Committees can order documents that exist. They cannot order someone to produce documents. I think there's a little bit of a misunderstanding with this motion in terms of whether it orders the production of existing documents or orders the creation of documents.
I would like to think we can order the transfer of that information, but I suspect that if the motion were to pass, we would in some cases not get the information we want. The entities in question would come back and say that they're not producing documents that don't exist; they're only complying with the committee's orders insofar as they involve providing existing documents. In that regard, there was a little bit more heat than light, let's say, in the motion that's been put forward.
The basic substantive core of this motion is a five-dollar ATIP. Maybe the committee can save some Canadian the five-dollar fee or maybe we could just pass the hat and have everybody throw a nickel in and get this done.

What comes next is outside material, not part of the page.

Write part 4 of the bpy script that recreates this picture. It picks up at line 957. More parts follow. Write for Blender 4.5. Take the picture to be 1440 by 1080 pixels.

This is not the serious work of a parliamentary committee, Chair, quite obviously. Parliamentary committees, unlike private citizens, have the right to request access to any document, unredacted. We have taken the position that parliamentary committees—this committee—should use the power they have to order the production of these documents.
We have over $40 billion spent, which is $3,000 per Canadian family. Liberals say these are great deals. We say, “Show the deals.” We say, “Let's produce the deals.”
At first, we have the NDP agreeing with us these deals should be produced, while the Liberals are filibustering and trying to hide the deals. Then the NDP flip-flops and proposes this ridiculous motion that says essentially that this committee should do the work that a five-dollar bill could do on its own, with the help of a person submitting the request, I suppose.